«Прибыв в Москву, нашли московских и петербургских депутатов уже собранных, но как было положено, что правом голоса пользоваться только могут члены — основатели общества, а не члены, впоследствии поступившие в тайное общество, то я и Комаров были устранены от участия в прениях, а это право было предоставлено одному из Южной думы — Бурцову. В числе моек, членов были Фонвизин, Якушкин, Колошины, Граббе; в числе петерб. не упомню, кто был, а председателем был выбран Мих. Орлов. С самого начала съезда было получено из Петербурга] от тамошней думы сообщение, что правительство следит за действиями тайного общества и что будет осторожнее прекратить гласное существование общества и положить закрытие оного, а членам поодиночке действовать по цели оного. Главное основание этого побудительного обстоятельства было сообщение Фёдора Глинки, который, быв адъютантом у Милорадовича, имел случай о надзоре правительством положительные сведения, и было решено коренными членами Моск. конгресса закрыть два совокупных общества, и к этому пристал и Орлов»{312}.

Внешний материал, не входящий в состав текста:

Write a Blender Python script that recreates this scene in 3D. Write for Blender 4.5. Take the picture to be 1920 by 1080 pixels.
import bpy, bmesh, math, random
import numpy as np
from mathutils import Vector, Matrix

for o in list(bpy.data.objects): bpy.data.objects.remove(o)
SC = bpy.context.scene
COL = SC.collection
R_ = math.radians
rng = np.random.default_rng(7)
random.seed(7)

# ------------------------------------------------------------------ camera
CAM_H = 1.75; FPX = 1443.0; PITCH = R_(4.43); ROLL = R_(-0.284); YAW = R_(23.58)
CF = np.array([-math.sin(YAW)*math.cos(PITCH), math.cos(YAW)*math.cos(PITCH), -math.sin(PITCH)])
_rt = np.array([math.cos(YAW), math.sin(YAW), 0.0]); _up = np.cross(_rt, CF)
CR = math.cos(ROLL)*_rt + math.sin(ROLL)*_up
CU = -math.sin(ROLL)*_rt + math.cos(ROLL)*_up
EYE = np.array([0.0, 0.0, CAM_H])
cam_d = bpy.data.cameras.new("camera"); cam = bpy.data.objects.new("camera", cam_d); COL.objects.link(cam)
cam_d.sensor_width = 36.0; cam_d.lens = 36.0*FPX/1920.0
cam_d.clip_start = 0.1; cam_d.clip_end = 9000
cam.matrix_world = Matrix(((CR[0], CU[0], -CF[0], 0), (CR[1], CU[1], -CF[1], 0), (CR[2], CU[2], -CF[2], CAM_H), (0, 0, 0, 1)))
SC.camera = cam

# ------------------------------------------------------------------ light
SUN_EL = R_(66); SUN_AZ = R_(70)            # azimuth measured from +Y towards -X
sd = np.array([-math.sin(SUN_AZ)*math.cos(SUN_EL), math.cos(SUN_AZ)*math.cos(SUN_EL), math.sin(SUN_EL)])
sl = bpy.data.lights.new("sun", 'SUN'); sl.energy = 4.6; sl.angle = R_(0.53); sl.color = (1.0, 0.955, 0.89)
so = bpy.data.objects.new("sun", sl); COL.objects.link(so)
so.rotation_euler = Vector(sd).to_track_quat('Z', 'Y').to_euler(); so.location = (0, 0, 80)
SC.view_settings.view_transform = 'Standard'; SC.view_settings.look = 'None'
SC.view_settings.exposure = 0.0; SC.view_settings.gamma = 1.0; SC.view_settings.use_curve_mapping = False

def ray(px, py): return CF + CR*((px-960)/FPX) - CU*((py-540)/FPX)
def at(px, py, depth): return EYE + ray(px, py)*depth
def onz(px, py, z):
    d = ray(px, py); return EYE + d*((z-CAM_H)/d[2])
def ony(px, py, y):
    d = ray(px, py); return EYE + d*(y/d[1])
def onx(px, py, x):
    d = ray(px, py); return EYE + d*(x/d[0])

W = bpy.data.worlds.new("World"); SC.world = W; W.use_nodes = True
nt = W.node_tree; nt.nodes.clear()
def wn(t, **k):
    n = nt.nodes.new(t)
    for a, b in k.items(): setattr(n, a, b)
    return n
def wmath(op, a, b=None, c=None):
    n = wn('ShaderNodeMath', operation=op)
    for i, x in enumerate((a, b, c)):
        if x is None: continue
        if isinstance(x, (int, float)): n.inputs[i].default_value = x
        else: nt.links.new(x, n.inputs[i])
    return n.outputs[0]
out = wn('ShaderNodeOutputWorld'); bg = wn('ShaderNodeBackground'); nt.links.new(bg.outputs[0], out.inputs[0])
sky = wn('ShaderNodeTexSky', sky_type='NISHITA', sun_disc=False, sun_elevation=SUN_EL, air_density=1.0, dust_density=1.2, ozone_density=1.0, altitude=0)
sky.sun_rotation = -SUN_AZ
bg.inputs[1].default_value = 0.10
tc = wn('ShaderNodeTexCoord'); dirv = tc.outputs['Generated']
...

Здесь всё верно: Союз благоденствия оказался «под колпаком» тайной военной полиции, созданной после возмущения лейб-гвардии Семёновского полка. Её руководитель, библиотекарь Гвардейского Генерального штаба Грибовский[195], являлся членом Коренного совета Союза благоденствия… Таким образом правительство имело полную картину деятельности тайного общества.
В докладе Грибовского о Московском съезде особое внимание было уделено Орлову — тому его выступлению, о котором Волконский в своих записках почему-то (на то можно предположить различные причины) предпочёл умолчать.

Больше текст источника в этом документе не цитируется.